-- Start of Data extract --

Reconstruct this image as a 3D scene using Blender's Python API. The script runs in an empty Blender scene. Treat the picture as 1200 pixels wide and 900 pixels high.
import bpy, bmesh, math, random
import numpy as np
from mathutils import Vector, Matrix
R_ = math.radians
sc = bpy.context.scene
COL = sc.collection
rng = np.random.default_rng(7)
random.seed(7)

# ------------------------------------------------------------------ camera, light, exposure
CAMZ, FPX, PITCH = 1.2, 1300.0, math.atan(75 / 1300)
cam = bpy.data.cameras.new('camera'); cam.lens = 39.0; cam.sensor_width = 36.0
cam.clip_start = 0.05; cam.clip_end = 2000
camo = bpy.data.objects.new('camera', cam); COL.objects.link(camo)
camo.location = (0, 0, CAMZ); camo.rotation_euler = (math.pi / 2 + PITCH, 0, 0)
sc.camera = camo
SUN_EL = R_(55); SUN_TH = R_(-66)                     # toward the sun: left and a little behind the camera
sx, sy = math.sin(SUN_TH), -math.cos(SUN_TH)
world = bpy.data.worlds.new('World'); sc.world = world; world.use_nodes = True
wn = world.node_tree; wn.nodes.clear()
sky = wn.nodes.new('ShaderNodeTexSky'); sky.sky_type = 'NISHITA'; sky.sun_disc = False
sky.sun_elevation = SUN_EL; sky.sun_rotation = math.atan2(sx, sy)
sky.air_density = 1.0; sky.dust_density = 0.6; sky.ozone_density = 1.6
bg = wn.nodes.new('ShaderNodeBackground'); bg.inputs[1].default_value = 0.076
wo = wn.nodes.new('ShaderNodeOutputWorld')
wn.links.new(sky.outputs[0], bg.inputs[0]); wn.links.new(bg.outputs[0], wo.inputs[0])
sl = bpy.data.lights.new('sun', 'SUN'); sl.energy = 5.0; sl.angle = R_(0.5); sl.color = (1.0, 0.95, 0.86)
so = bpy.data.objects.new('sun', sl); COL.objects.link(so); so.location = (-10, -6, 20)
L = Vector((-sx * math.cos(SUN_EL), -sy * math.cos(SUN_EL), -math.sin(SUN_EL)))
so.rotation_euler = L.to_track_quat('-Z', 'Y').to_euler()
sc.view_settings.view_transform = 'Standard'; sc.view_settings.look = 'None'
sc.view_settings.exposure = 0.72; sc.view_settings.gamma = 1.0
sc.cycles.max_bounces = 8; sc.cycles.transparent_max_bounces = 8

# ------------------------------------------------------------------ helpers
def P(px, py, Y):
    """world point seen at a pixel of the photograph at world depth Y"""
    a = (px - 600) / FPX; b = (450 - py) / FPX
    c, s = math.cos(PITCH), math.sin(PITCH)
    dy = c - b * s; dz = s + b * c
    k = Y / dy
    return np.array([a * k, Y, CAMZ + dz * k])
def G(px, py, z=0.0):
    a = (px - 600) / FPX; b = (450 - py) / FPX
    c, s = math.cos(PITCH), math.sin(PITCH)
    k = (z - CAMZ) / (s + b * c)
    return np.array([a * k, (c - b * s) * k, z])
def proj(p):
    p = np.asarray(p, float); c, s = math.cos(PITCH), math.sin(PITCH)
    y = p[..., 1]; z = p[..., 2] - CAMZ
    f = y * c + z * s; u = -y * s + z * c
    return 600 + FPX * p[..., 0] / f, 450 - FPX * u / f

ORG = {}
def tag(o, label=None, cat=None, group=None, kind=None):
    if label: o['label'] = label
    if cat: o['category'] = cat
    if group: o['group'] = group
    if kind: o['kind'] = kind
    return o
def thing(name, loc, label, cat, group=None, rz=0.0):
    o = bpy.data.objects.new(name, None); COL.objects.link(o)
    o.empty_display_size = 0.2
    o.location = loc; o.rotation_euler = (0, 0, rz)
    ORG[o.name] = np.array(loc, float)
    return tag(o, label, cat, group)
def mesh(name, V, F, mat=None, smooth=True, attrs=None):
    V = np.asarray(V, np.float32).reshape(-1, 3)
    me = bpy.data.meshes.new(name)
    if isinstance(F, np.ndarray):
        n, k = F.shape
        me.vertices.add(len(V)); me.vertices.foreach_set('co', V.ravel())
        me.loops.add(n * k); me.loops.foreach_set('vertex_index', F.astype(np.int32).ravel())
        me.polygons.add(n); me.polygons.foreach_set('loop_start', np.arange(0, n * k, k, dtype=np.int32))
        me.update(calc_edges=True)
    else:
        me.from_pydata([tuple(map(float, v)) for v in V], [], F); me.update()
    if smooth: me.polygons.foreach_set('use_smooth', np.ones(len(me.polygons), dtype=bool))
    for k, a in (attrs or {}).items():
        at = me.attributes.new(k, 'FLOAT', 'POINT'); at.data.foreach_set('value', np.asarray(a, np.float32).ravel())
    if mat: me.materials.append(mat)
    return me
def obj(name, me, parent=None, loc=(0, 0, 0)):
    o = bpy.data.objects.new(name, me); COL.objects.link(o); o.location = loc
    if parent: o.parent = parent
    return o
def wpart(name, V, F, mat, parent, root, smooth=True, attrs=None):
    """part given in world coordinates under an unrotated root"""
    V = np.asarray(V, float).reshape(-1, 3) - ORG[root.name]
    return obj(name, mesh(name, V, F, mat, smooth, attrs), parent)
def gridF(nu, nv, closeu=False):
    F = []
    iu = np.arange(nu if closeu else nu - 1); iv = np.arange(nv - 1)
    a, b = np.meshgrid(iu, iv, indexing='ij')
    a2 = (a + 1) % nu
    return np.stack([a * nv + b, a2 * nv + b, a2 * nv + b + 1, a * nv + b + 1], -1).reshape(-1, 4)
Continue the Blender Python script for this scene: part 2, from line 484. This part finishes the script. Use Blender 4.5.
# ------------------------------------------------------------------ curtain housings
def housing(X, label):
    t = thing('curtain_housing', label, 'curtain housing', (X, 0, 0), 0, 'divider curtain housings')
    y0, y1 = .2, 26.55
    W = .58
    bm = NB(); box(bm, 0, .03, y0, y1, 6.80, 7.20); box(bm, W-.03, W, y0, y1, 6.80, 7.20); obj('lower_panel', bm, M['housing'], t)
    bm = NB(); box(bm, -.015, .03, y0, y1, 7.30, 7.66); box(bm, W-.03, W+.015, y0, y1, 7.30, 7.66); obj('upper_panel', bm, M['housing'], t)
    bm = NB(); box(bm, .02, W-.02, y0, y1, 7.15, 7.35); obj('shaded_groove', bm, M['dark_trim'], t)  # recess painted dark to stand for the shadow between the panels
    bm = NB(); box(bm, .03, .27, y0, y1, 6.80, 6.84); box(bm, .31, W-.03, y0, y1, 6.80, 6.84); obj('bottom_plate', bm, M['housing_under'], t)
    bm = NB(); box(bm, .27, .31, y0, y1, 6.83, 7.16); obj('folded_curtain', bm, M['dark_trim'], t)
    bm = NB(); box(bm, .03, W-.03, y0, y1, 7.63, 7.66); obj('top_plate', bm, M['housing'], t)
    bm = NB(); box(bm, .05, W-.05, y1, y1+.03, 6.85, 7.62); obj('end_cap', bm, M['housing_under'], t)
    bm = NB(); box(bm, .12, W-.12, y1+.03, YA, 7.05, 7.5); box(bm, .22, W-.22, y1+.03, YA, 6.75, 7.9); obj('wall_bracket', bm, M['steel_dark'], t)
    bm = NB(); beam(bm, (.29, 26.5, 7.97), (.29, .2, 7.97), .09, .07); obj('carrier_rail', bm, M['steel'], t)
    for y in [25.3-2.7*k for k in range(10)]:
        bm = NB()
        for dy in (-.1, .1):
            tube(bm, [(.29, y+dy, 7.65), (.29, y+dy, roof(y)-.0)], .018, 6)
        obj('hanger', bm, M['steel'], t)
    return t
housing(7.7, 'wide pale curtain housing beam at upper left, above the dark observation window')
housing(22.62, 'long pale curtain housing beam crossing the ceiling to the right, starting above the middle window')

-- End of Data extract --

• [Given problem]: Copy, please, exactly the lines that start at the first line of the data and end at the line containing "random.seed(7)", both kept and no others.

• [Expected answer]:
Reconstruct this image as a 3D scene using Blender's Python API. The script runs in an empty Blender scene. Treat the picture as 1200 pixels wide and 900 pixels high.
import bpy, bmesh, math, random
import numpy as np
from mathutils import Vector, Matrix
R_ = math.radians
sc = bpy.context.scene
COL = sc.collection
rng = np.random.default_rng(7)
random.seed(7)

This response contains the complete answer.